In step 204, method 200 applies pressure to fixative layer 20 and the fixative transfer backing.

In step 206, method 200 removes the fixative transfer backing from upper fixative surface 22.

In optional step 208, method 200 prints a lower printed pattern on lower membrane surface 31 of printable membrane layer 30. This lower printed pattern can mimic leather or imitate any other desired material.

In step 210, method 200 applies lower membrane surface 31 to upper fixative surface 22. During step 210 (and step 208, if implemented), a membrane transfer backing covers upper membrane surface 32. In certain embodiments, this membrane transfer backing may be a carrier infused with nanometallic particles.

In step 212, method 200 applies pressure to printable membrane layer 30, fixative layer 20, and deformable fiber surface layer 10.

In step 214, method 200 removes the membrane transfer backing.

In optional step 216, method 200 prints an upper printed pattern on upper membrane surface 32.

In optional step 218, method 200 applies a coating to upper membrane surface 32.

It will be understood that many additional changes in the details, materials, procedures and arrangement of parts, which have been herein described and illustrated to explain the nature of the invention, may be made by those skilled in the art within the principle and scope of the invention as expressed in the appended claims.

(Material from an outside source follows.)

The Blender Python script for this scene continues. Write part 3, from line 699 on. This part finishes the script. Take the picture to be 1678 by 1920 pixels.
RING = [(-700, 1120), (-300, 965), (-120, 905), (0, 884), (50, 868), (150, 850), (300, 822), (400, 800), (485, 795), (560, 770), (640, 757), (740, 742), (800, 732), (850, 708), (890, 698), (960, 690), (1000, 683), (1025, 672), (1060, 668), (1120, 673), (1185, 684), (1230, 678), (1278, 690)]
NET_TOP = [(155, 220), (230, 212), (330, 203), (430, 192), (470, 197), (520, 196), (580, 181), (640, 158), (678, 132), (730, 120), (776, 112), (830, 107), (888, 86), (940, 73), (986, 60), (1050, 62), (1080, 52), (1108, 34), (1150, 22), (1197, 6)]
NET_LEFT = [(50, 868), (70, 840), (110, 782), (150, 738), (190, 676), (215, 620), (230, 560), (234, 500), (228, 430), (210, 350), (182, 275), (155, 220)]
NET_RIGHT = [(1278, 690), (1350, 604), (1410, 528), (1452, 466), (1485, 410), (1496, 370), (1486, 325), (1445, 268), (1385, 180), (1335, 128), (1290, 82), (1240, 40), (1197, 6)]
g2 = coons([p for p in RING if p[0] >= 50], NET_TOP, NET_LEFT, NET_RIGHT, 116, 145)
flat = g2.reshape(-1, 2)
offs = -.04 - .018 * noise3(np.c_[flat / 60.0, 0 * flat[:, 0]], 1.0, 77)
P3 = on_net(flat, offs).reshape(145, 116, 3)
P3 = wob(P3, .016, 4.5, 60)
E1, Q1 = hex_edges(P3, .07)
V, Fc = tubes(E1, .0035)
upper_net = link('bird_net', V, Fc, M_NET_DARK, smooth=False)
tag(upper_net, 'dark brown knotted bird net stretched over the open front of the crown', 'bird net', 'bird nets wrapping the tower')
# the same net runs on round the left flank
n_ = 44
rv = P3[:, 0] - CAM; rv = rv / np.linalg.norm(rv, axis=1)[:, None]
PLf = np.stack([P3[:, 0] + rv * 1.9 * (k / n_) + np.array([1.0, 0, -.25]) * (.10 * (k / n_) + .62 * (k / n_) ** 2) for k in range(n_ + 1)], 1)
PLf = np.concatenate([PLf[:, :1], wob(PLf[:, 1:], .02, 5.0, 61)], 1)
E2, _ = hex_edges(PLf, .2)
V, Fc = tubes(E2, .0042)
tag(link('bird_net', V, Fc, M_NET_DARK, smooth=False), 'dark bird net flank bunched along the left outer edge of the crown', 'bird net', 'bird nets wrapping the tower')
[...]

Moreover, the terms “about,” “substantially” or “approximately” as used herein may be applied to modify any quantitative representation that could permissibly vary without resulting in a change in the basic function to which it is related.

It should be further understood that the drawings are not necessarily to scale; instead, emphasis has been placed upon illustrating the principles of the invention.

Claims

1. A simulated leather composition comprised of: a deformable fiber surface layer having a unique uniform random pattern;a printable membrane layer which geometrically conforms to said unique uniform random pattern; anda fixative layer which geometrically conforms to said unique uniform random pattern.

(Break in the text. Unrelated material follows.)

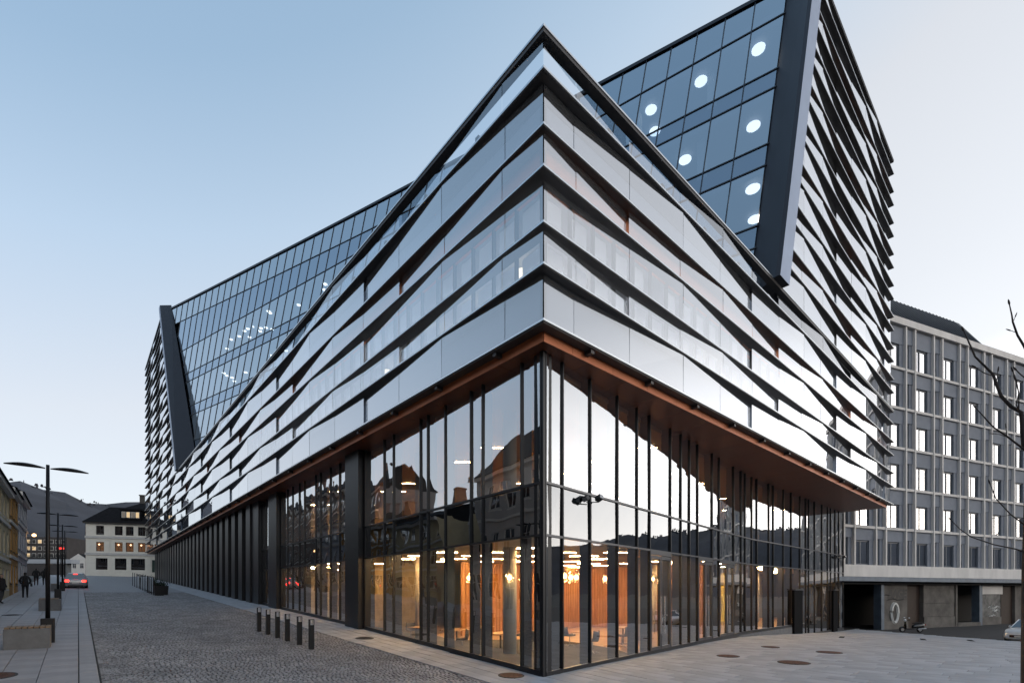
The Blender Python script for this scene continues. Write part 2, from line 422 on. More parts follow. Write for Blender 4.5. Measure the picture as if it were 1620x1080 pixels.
def gap(side, row, a, before):
    m0 = {('r', 0): 0.86, ('r', 1): 3.81, ('l', 0): 10.3, ('l', 1): 7.4}[(side, row % 2)]
    d = (a - m0 + 5.9) % 11.8 - 5.9
    k = 1 - abs(d) / 5.9
    amp = 0.23 if row < 6 else 0.20
    if abs(d) < 0.3 and not before: amp = 0.14
    return 0.006 + amp * max(0, k)
panels = []
for side, n, joints in (('r', NR, JR), ('l', NL, JL)):
    for i in range(n):
        z0, z1 = Z[i] + 0.04, Z[i + 1] - 0.05
        for a0, a1 in zip(joints, joints[1:]):
            st0, st1 = start(side, z0), start(side, z1)
            if a1 < max(st0, st1) + 0.3: continue
            b0, b1 = max(a0, st0), max(a0, st1)
            e = 0.012
            g0, g1 = gap(side, i, a0, False), gap(side, i, a1, True)
            o0 = -0.03 if a0 == 0 else -0.03
            q = [P(side, b0 + e, -0.012 - g0, z0), P(side, a1 - e, -0.012 - g1, z0), P(side, a1 - e, -0.012 - g1, z1), P(side, b1 + e, -0.012 - g0, z1)]
            if a0 == 0:      # the corner panes meet in a mitre
                q[0] = P(side, 0.035 + g0, -0.012 - g0, z0); q[3] = P(side, 0.035 + g0, -0.012 - g0, z1)
            if side == 'l': q = [q[1], q[0], q[3], q[2]]
            q = [tuple(Vector(x) + Vector((rnd.uniform(-.005, .005) if side == 'l' else 0, rnd.uniform(-.005, .005) if side == 'r' else 0, 0))) for x in q]
            panels.append((shown(q), q, i == 5))
panels.sort(key=lambda p: -p[0])
restp = MB()
def pane_obj(q, name, mat, thick=0.016):
    p = [Vector(x) for x in q]; c = sum(p, Vector()) / 4
    nrm = (p[1] - p[0]).cross(p[3] - p[0]).normalized() * thick
    mb = MB(); a = [x - c for x in p]
    mb.v = [tuple(x) for x in a] + [tuple(x - nrm) for x in a]
    mb.f = [(0, 1, 2, 3), (7, 6, 5, 4), (0, 4, 5, 1), (1, 5, 6, 2), (2, 6, 7, 3), (3, 7, 4, 0)]; mb.m = [0] * 6
    return mb.build(name, mat, B, loc=c)
for k, (a, q, par) in enumerate(panels):
    if k < 300:
        mb = MB(); c = sum((Vector(x) for x in q), Vector()) / 4
        mb.quad(*[tuple(Vector(x) - c) for x in q])
        mb.build('glass_panel', m_parapet if par else m_band, B, loc=c)
    else: restp.quad(*q)
o = restp.build('glass_panel', m_band, B); o['kind'] = 'stuff'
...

2. The composition of claim 1, wherein deformable fiber surface layer is comprised of spunbound fiber.

3. The composition of claim 1, wherein said deformable fiber surface layer is comprised of heat-bound spun polymer fibers.

4. The composition of claim 1, wherein said unique uniform random pattern is created through the affixation of randomly placed moveable fibers.

5. The composition of claim 1, wherein said printable membrane layer comprises a nanometallic transportable graphic apparatus comprised of at least one printable, metallically infused target surface adhesion layer (TSAL) having a non-porous outer surface to which ink may be applied in a printing process;

6. The composition of claim 5, wherein said metallically infused TSAL is infused with nanometallic particles,

7. The composition of claim 6, wherein said nanometallic particles of said metallically infused TSAL create a first nano-ionic bonding force field between said metallically infused TSAL and a target surface.

8. The composition of claim 6, wherein said nanometallic particles are selected from the group consisting of copper, silver, platinum, zinc, zirconium, gold, iridium, metal alloys and combinations thereof.

9. The composition of claim 6, wherein said nanometallic particles have a size in the range of 25 nm to 65 nm.

10. The composition of claim 6, wherein the concentration of said nanometallic particles in said metallically infused TSAL is between 1 ppm and 100 ppm.

11. The composition of claim 5, wherein said TSAL is integrally bound to at least one metallically infused protection layer infused with nanometallic particles.

12. The composition of claim 1, wherein said printable membrane layer has a lower membrane surface with a lower printed pattern.

13. The composition of claim 1, wherein said printable membrane layer has an upper membrane surface with an upper printed pattern.

14. The composition of claim 13, wherein said upper membrane surface has a protective polymer coating.

15. The composition of claim 1, wherein said fixative layer is an adhesive composition selected from the group consisting of: carboxylated styrene butadiene polymer, a stabilized natural rubber latex emulsion, or any combination of the two.

16. The composition of claim 15, wherein said carboxylated styrene butadiene polymer has a styrene-to-butadiene ratio of 25:75.

17. The composition of claim 15, wherein said fixative layer further includes at least one additive selected from the group consisting of: a tackifying resin, an antioxidant, and a UV stabilizer.

18. The composition of claim 17, wherein said tackifying resin selected from the group consisting of: a rosin ester tackifying resin with a softening point of approximately 20 degrees C. to approximately 80 degrees C. and an aliphatic tackifying resin with a softening point of approximately 20 degrees C. to approximately 140 degrees C.

19. A method of assembling a simulated leather composition, comprising the steps of: applying a lower fixative surface of a fixative layer to a deformable fiber surface layer having a unique uniform random pattern such that said fixative layer conforms to said unique uniform random pattern, wherein an upper fixative surface of said fixative layer is covered by a fixative transfer backing;applying pressure to said fixative layer and said fixative transfer backing;removing said fixative transfer backing;applying a lower membrane surface of a printable membrane layer to said upper fixative surface, wherein an upper membrane surface of said printable membrane layer is covered by a membrane transfer backing;applying pressure to said printable membrane layer, said fixative layer, and said deformable fiber surface layer; andremoving said membrane transfer backing.

20. The method of claim 19, further comprising the step of printing a lower printed pattern on said lower membrane surface before applying said lower membrane surface to said upper fixative surface.

21. The method of claim 19, further comprising the step of printing an upper printed pattern on said upper membrane surface after removing said membrane transfer backing.